3. But Connected is most of all an autobiography of Tiffany Shlain, who recounts her inspiration by her father, her struggle with his passing, her struggle to make sense of the curves the universe has thrown her, and in one way or another, throws at all of us.   That's what it means to be an intelligent being in this world, someone who doesn't just accept what she or he finds, but seeks to understand it, get a little on top of it, and thereby have a little bit more say and control over the course of our lives and the world.

Narrated by Tiffany Shlain and Peter Coyote. Animated bits by Stefan Nadelman (of Food Fight fame). Highly recommended for students of media - indeed, for students of life.

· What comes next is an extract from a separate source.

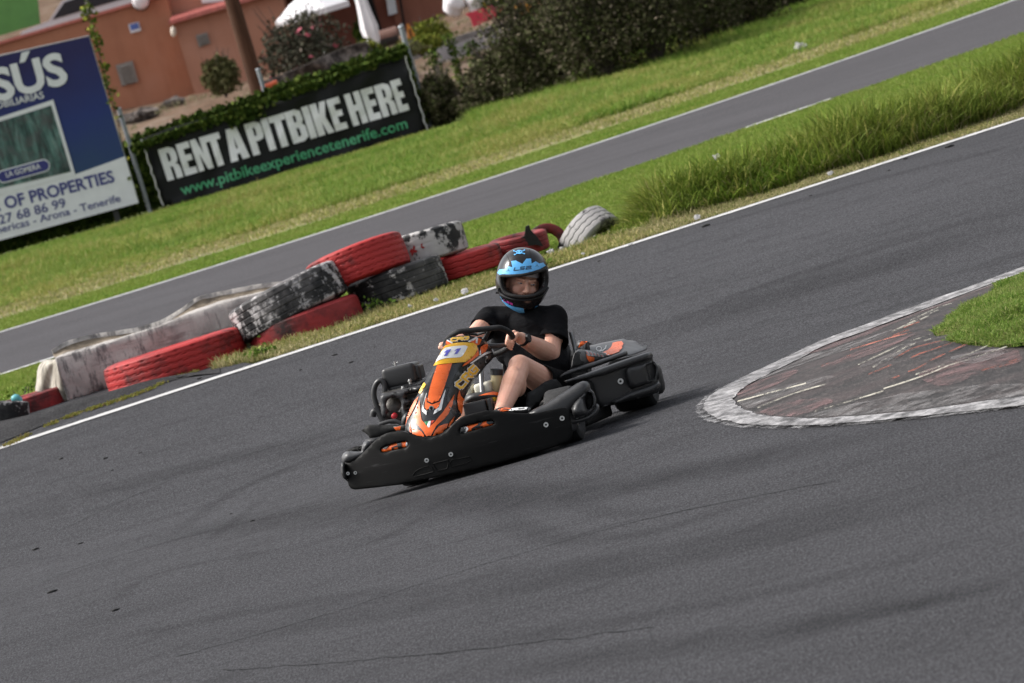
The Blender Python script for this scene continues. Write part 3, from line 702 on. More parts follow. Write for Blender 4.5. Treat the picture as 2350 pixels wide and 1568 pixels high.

Connected opens in major cities in America in September - here 's a list - and Fordham University will be hosting a special free screening on September 25 as part of its Media at the Center McLuhan Centenary symposia.

Note added October 14, 2011:  I was at the premiere screening in New York City - at the Angelika Film Center - earlier this evening.  The movie's better than ever on the big screen, and the audience loved it.  It's become increasingly clear to me, in the past few weeks, that Tiffany Shlain's movie is the story of humanity, and recent history in particular, leading up to the healthy resurgence of direct democracy in the Arab Spring and Occupy Wall Street - triggered, stimulated, facilitated by the advent of social media, or what I call New New Media.  Which is what I'll be talking about when I lead a discussion with the audience after the October 19, Wednesday, 7:15pm screening, at The Angelika.